The USD/CAD pair struggled to sustain its overnight rebound from the 1.3780 level—its lowest since October 2024—and came under renewed selling pressure during Tuesday’s Asian session. Spot prices dipped back to the 1.3800 handle, with the pair appearing vulnerable to deeper losses as broad-based U.S. Dollar (USD) weakness persists.
The latest wave of risk aversion stems from mounting concerns over U.S. President Donald Trump’s shifting tariff rhetoric, which has further eroded confidence in U.S. economic growth. Investor sentiment was further rattled by Trump’s renewed criticism of Federal Reserve Chair Jerome Powell, raising questions over the central bank’s independence and adding to the downward pressure on the greenback, now hovering near its lowest level since April 2022.
Meanwhile, crude oil prices have failed to attract significant buying interest, trading below the two-week highs reached last Friday. Fears that escalating trade tensions could tip the global economy into recession—and consequently suppress fuel demand—are weighing on oil, limiting the Canadian dollar’s upside. Additionally, uncertainty surrounding Canada’s snap federal election set for April 28 continues to cloud the near-term outlook for the Loonie.
Technical View: Bearish Momentum Builds Below Key Support Levels
From a technical standpoint, the pair’s recent decisive break below the 200-day Simple Moving Average (SMA)—a key long-term support last breached in October 2024—has served as a fresh bearish catalyst. Daily momentum indicators remain deeply in negative territory, reinforcing the bearish bias and suggesting that any rebound may be short-lived.
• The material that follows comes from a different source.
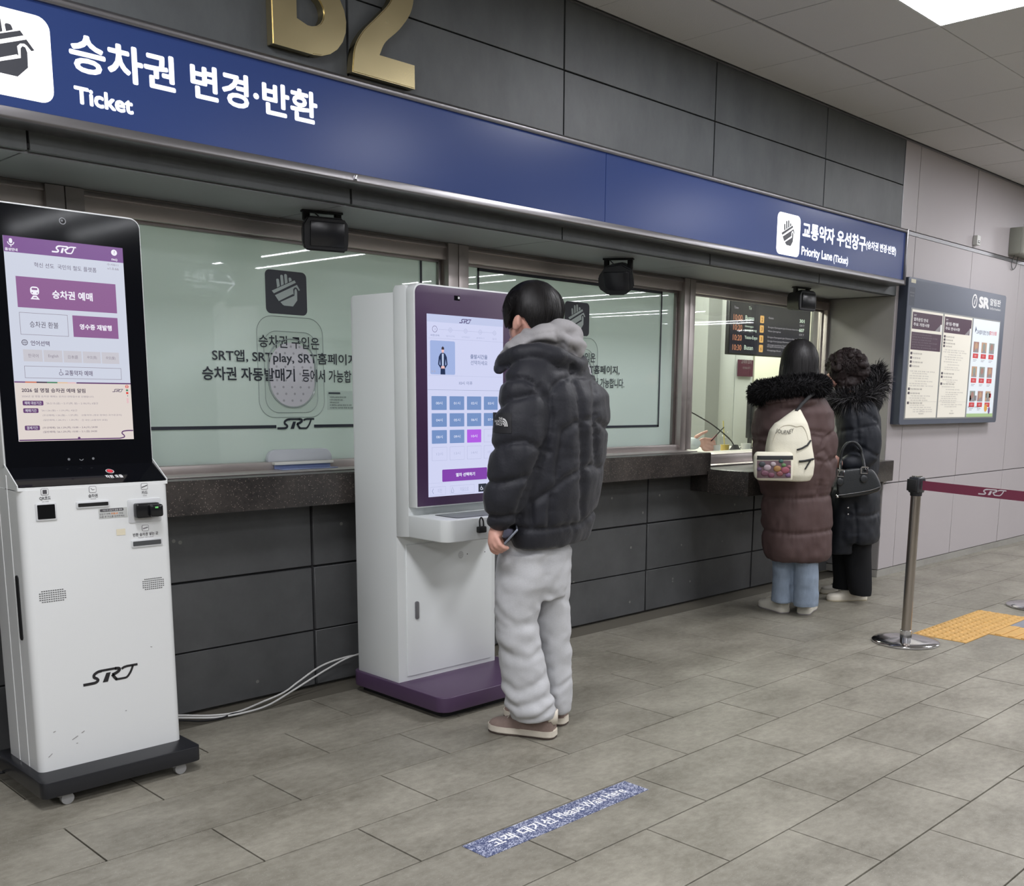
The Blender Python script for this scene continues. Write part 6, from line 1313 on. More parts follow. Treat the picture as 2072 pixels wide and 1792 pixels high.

Should the pair mount a modest recovery, resistance is likely near the mid-1.3800s. A stronger recovery could spark short-covering and lift the pair toward the 1.3900 level, followed by 1.3950–1.3955 and potentially the 1.3980–1.4000 zone. However, upside attempts are expected to face selling pressure near these levels, particularly around the 200-day SMA.
On the downside, a sustained move below the 1.3780 multi-month low would confirm the bearish trend, opening the door for a slide toward 1.3750–1.3745. Further weakness could expose the 1.3700 mark, with the next significant support emerging in the mid-1.3600s.
In the absence of a clear bullish catalyst, USD/CAD appears poised to extend its decline, with investors closely monitoring U.S. economic data, Canadian political developments, and broader market sentiment in the days ahead.